====== Data

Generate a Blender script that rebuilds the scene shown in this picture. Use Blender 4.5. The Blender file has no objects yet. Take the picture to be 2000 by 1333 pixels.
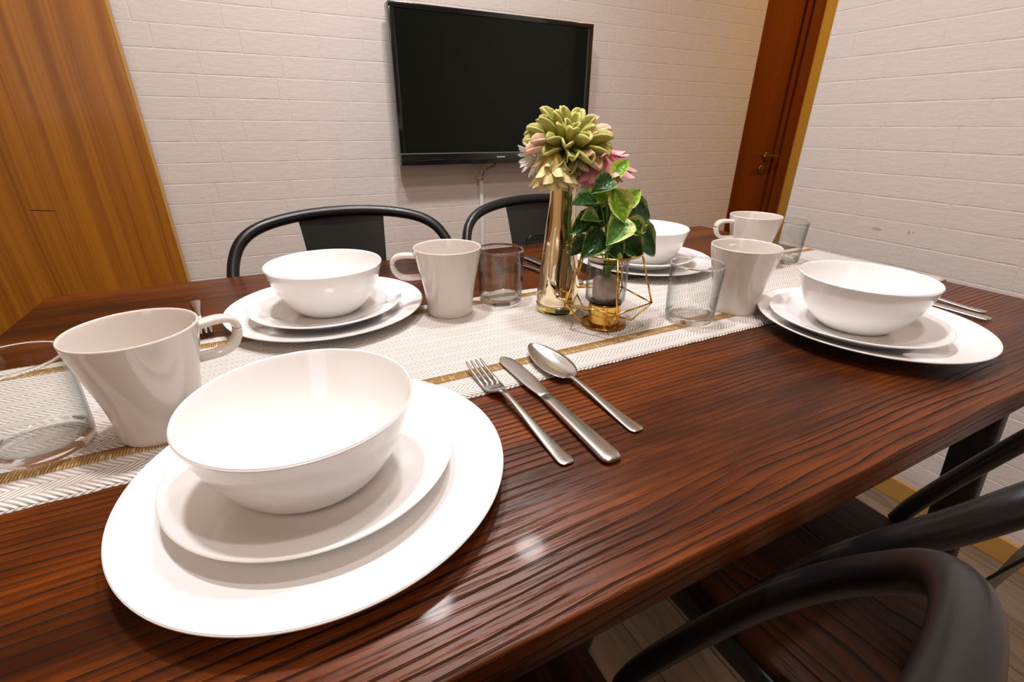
import bpy, bmesh, math, random
from mathutils import Vector, Matrix, Euler
random.seed(7)
PI = math.pi
C = bpy.context.scene.collection
S = bpy.context.scene
TZ = 0.73                      # table top height; the camera stands at x=0, y=0

# ------------------------------------------------------------------ camera
cd = bpy.data.cameras.new('camera'); cam = bpy.data.objects.new('camera', cd); C.objects.link(cam)
rx = Vector((0.89442483, -0.44716808, 0.00670297)); ux = Vector((0.18146267, 0.37657864, 0.90843813)); fx = Vector((0.40874872, 0.81131328, -0.4179656))
M = Matrix(((rx.x, ux.x, -fx.x, 0), (rx.y, ux.y, -fx.y, 0), (rx.z, ux.z, -fx.z, TZ + .245), (0, 0, 0, 1)))
cam.matrix_world = M
cd.sensor_width = 36; cd.lens = 908.73 / 2000 * 36; cd.clip_start = .01; cd.clip_end = 50
S.camera = cam
# ------------------------------------------------------------------ world, lamps, exposure
w = bpy.data.worlds.new('world'); S.world = w; w.use_nodes = True
w.node_tree.nodes['Background'].inputs[0].default_value = (.9, .93, 1, 1)
w.node_tree.nodes['Background'].inputs[1].default_value = .0
S.view_settings.view_transform = 'Standard'; S.view_settings.look = 'None'; S.view_settings.gamma = 1
S.view_settings.exposure = 0.46; S.view_settings.use_curve_mapping = False
def disk(name, loc, power, col, size=.13, aim=(0, 0, -1), spread=160, sy=None):
    l = bpy.data.lights.new(name, 'AREA'); l.shape = 'DISK' if sy is None else 'RECTANGLE'; l.size = size
    if sy: l.size_y = sy
    l.energy = power; l.color = col; l.spread = math.radians(spread)
    o = bpy.data.objects.new(name, l); C.objects.link(o); o.location = loc
    o.rotation_euler = Vector(aim).to_track_quat('-Z', 'Y').to_euler()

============

| Exercise |
Transcribe the listing above verbatim. Omit the pictures.

| Output |
Generate a Blender script that rebuilds the scene shown in this picture. Use Blender 4.5. The Blender file has no objects yet. Take the picture to be 2000 by 1333 pixels.
import bpy, bmesh, math, random
from mathutils import Vector, Matrix, Euler
random.seed(7)
PI = math.pi
C = bpy.context.scene.collection
S = bpy.context.scene
TZ = 0.73                      # table top height; the camera stands at x=0, y=0

# ------------------------------------------------------------------ camera
cd = bpy.data.cameras.new('camera'); cam = bpy.data.objects.new('camera', cd); C.objects.link(cam)
rx = Vector((0.89442483, -0.44716808, 0.00670297)); ux = Vector((0.18146267, 0.37657864, 0.90843813)); fx = Vector((0.40874872, 0.81131328, -0.4179656))
M = Matrix(((rx.x, ux.x, -fx.x, 0), (rx.y, ux.y, -fx.y, 0), (rx.z, ux.z, -fx.z, TZ + .245), (0, 0, 0, 1)))
cam.matrix_world = M
cd.sensor_width = 36; cd.lens = 908.73 / 2000 * 36; cd.clip_start = .01; cd.clip_end = 50
S.camera = cam
# ------------------------------------------------------------------ world, lamps, exposure
w = bpy.data.worlds.new('world'); S.world = w; w.use_nodes = True
w.node_tree.nodes['Background'].inputs[0].default_value = (.9, .93, 1, 1)
w.node_tree.nodes['Background'].inputs[1].default_value = .0
S.view_settings.view_transform = 'Standard'; S.view_settings.look = 'None'; S.view_settings.gamma = 1
S.view_settings.exposure = 0.46; S.view_settings.use_curve_mapping = False
def disk(name, loc, power, col, size=.13, aim=(0, 0, -1), spread=160, sy=None):
    l = bpy.data.lights.new(name, 'AREA'); l.shape = 'DISK' if sy is None else 'RECTANGLE'; l.size = size
    if sy: l.size_y = sy
    l.energy = power; l.color = col; l.spread = math.radians(spread)
    o = bpy.data.objects.new(name, l); C.objects.link(o); o.location = loc
    o.rotation_euler = Vector(aim).to_track_quat('-Z', 'Y').to_euler()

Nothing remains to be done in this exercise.